> [Work to do]:
The lines to print start at the one containing "Write part 2" and end at the one containing "0.03, M['kerb'], -0.01)"; print them exactly, ends included, and only them.

> [Supplied records]:
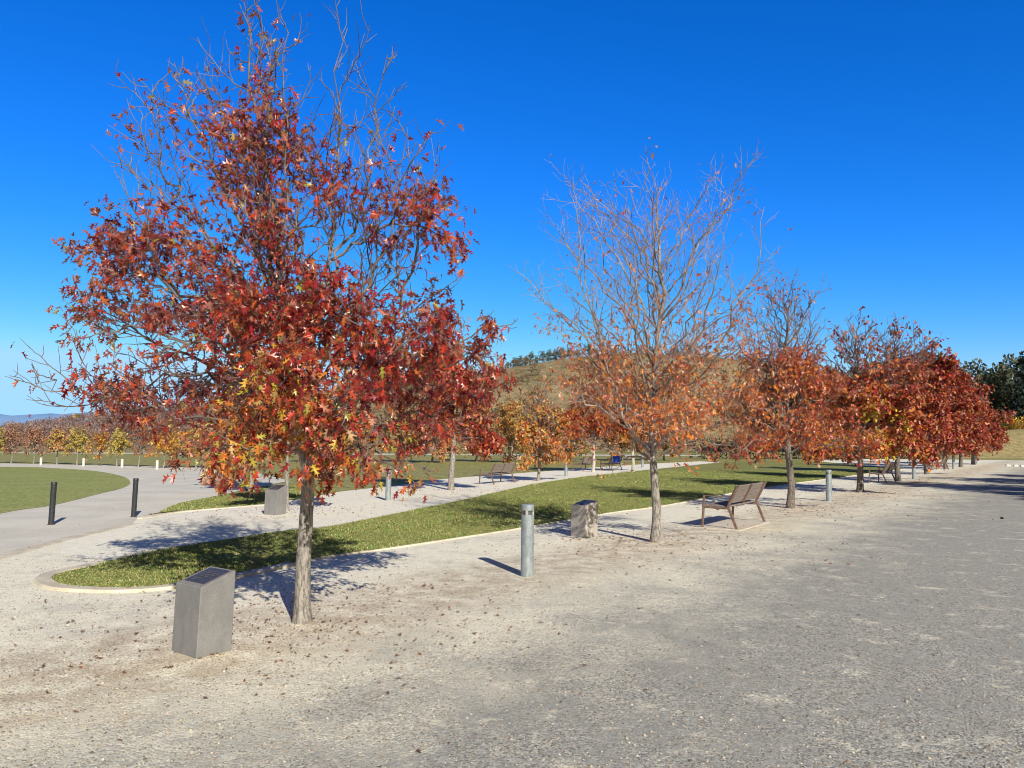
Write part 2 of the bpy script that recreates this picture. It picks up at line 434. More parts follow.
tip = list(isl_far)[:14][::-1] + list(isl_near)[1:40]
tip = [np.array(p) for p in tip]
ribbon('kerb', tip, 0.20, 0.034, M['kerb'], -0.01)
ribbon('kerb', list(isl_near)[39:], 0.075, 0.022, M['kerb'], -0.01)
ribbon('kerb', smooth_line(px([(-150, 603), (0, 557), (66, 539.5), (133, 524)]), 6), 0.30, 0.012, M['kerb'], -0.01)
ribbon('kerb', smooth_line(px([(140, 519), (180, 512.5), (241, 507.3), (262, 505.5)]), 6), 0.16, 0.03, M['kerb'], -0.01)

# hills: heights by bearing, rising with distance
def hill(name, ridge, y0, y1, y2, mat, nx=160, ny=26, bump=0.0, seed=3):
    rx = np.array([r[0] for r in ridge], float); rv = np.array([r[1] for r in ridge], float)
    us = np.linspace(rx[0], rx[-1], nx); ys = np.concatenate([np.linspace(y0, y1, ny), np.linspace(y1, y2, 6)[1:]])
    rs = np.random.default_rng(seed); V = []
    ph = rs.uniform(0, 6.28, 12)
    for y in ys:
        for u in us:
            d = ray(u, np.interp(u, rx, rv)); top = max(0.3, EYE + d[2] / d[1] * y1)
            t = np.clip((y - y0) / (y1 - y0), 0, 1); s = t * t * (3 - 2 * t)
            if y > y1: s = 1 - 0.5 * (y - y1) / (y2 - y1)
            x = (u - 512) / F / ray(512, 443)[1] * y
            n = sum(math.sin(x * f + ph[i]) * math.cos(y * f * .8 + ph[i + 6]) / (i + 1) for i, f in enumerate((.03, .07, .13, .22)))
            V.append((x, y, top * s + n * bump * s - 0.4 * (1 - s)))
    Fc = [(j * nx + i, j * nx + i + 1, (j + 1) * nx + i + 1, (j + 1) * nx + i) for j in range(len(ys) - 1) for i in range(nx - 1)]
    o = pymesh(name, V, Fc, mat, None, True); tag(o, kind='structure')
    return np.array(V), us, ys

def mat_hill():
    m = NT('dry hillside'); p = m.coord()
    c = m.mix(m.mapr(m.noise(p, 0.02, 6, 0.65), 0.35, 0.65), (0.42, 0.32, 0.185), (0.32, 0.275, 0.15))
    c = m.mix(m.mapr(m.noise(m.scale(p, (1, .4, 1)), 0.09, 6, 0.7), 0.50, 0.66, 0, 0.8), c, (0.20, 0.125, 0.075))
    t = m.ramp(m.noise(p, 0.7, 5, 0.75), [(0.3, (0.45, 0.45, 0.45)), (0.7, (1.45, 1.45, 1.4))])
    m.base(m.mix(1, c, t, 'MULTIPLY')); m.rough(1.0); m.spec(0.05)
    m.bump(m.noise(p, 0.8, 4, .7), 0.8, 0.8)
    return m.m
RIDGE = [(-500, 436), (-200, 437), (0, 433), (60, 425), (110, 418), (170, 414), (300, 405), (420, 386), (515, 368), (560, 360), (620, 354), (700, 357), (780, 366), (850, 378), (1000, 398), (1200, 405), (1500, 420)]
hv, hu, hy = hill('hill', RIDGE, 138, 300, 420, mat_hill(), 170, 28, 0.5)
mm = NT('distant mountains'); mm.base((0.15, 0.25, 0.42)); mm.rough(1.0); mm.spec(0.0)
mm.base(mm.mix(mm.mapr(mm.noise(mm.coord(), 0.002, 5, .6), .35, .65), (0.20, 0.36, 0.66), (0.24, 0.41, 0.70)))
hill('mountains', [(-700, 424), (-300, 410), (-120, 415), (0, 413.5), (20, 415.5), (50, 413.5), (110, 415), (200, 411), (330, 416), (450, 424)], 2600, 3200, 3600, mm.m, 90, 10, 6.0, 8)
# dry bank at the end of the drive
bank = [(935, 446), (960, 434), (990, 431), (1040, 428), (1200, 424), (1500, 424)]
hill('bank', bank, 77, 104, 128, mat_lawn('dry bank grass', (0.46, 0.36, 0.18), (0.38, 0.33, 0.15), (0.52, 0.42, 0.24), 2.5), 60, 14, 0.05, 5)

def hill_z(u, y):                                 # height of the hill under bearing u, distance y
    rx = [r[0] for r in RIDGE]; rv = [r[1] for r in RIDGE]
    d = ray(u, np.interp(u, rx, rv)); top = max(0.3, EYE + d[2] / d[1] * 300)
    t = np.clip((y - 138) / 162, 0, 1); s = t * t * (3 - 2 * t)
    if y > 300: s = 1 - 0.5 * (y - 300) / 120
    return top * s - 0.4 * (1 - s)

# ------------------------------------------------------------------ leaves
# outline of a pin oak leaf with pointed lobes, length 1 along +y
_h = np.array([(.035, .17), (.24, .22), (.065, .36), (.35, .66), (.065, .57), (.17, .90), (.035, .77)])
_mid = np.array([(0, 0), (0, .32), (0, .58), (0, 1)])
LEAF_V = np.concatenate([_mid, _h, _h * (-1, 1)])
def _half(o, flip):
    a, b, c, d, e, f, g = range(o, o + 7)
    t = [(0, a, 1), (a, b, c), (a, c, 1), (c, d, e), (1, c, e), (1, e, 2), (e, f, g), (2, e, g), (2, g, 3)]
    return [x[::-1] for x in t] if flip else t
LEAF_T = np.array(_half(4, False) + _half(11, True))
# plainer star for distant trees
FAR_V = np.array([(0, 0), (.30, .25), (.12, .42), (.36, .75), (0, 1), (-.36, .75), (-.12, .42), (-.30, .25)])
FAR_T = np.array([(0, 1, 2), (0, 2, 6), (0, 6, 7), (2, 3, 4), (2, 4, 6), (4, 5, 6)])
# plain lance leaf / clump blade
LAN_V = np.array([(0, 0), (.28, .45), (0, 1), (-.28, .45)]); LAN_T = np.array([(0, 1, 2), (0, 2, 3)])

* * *

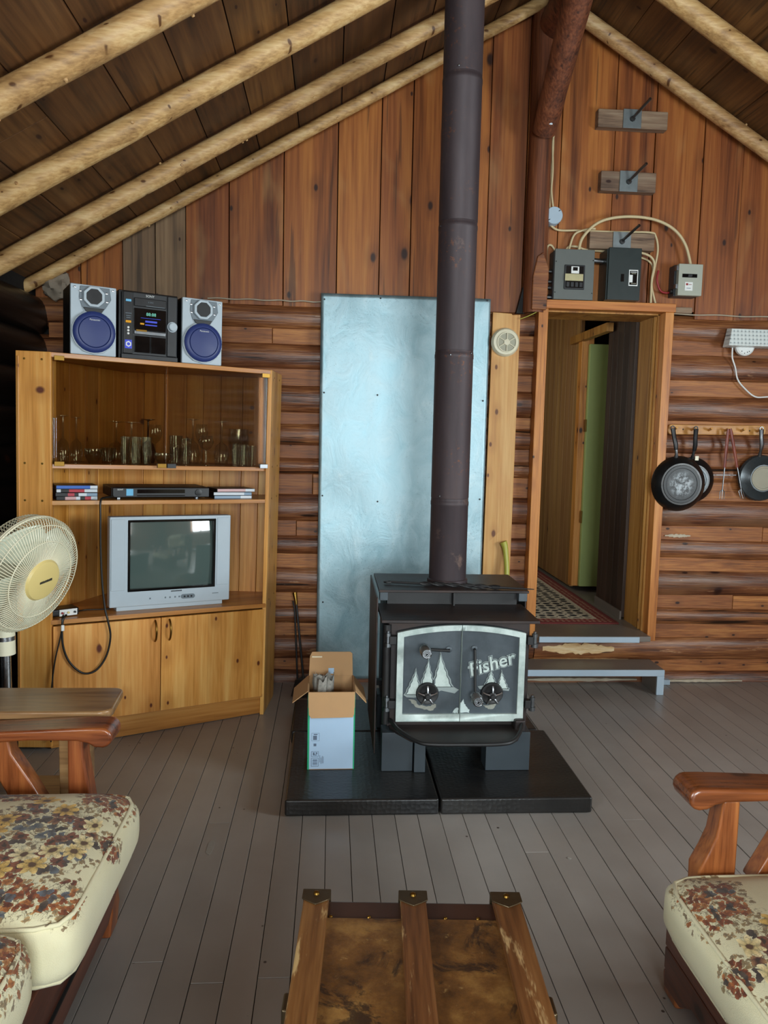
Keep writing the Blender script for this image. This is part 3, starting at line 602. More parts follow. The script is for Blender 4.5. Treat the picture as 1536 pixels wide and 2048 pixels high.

* * *

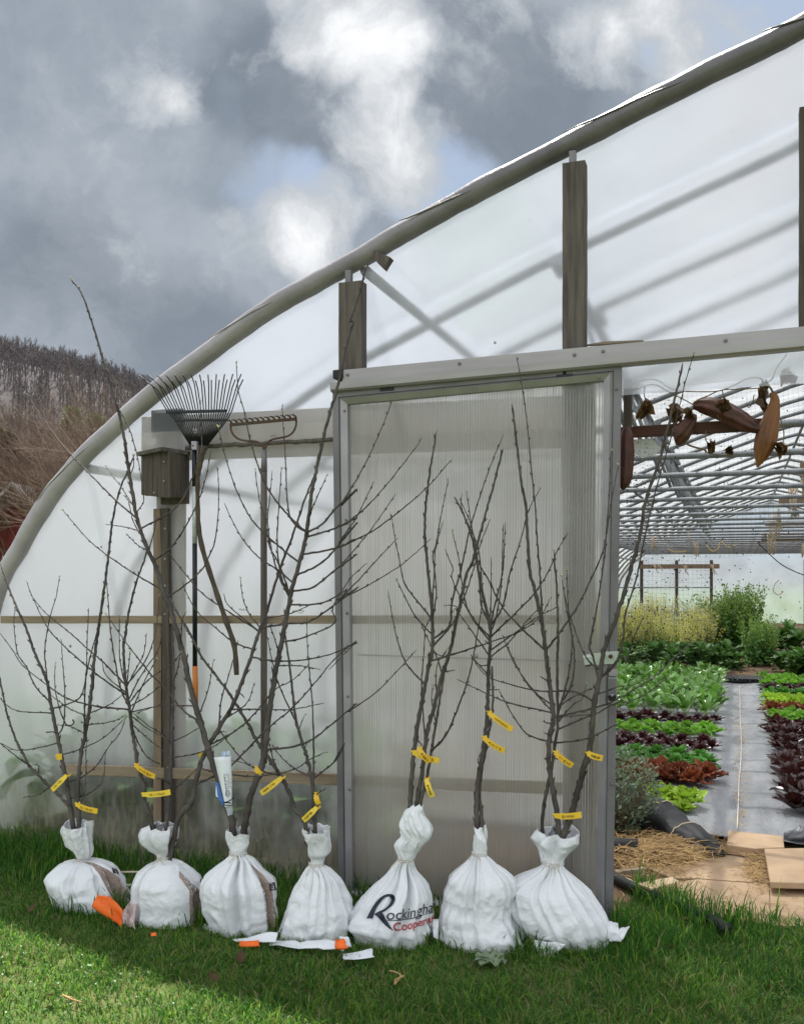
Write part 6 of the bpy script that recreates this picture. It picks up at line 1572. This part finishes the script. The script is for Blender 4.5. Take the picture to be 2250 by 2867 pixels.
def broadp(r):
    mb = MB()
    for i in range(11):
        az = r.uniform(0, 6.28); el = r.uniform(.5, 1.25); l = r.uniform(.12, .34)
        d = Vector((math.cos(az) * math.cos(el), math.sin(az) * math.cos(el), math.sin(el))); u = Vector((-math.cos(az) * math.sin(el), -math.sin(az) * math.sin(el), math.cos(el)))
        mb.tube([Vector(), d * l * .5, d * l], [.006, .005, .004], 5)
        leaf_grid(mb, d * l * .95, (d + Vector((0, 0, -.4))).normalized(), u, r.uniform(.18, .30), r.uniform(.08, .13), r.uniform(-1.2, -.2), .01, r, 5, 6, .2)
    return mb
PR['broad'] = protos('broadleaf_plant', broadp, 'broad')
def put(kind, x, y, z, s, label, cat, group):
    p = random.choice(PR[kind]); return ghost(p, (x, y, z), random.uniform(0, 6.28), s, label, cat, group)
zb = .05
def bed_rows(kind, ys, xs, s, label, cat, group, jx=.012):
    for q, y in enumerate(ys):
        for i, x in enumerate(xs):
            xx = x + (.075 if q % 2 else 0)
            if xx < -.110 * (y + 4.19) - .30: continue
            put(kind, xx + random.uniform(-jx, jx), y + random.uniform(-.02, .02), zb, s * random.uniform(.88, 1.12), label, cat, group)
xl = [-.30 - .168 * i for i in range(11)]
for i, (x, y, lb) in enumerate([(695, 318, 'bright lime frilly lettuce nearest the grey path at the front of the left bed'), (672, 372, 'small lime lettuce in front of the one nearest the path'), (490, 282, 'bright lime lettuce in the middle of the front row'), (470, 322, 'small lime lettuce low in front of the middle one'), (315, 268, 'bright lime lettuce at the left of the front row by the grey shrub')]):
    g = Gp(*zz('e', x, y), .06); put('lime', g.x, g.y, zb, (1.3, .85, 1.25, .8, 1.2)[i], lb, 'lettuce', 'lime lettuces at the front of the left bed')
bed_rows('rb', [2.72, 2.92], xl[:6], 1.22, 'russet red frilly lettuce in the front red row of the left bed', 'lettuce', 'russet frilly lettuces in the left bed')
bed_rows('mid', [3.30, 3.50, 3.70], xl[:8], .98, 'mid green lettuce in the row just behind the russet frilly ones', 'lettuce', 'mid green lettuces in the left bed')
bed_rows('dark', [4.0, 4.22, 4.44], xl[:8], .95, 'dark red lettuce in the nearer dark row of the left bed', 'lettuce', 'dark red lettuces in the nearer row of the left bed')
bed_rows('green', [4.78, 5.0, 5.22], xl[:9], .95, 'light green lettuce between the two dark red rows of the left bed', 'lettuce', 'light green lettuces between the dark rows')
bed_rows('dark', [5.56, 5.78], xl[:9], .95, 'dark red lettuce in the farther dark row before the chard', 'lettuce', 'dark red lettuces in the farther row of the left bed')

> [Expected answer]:
Write part 2 of the bpy script that recreates this picture. It picks up at line 434. More parts follow.
tip = list(isl_far)[:14][::-1] + list(isl_near)[1:40]
tip = [np.array(p) for p in tip]
ribbon('kerb', tip, 0.20, 0.034, M['kerb'], -0.01)
ribbon('kerb', list(isl_near)[39:], 0.075, 0.022, M['kerb'], -0.01)
ribbon('kerb', smooth_line(px([(-150, 603), (0, 557), (66, 539.5), (133, 524)]), 6), 0.30, 0.012, M['kerb'], -0.01)
ribbon('kerb', smooth_line(px([(140, 519), (180, 512.5), (241, 507.3), (262, 505.5)]), 6), 0.16, 0.03, M['kerb'], -0.01)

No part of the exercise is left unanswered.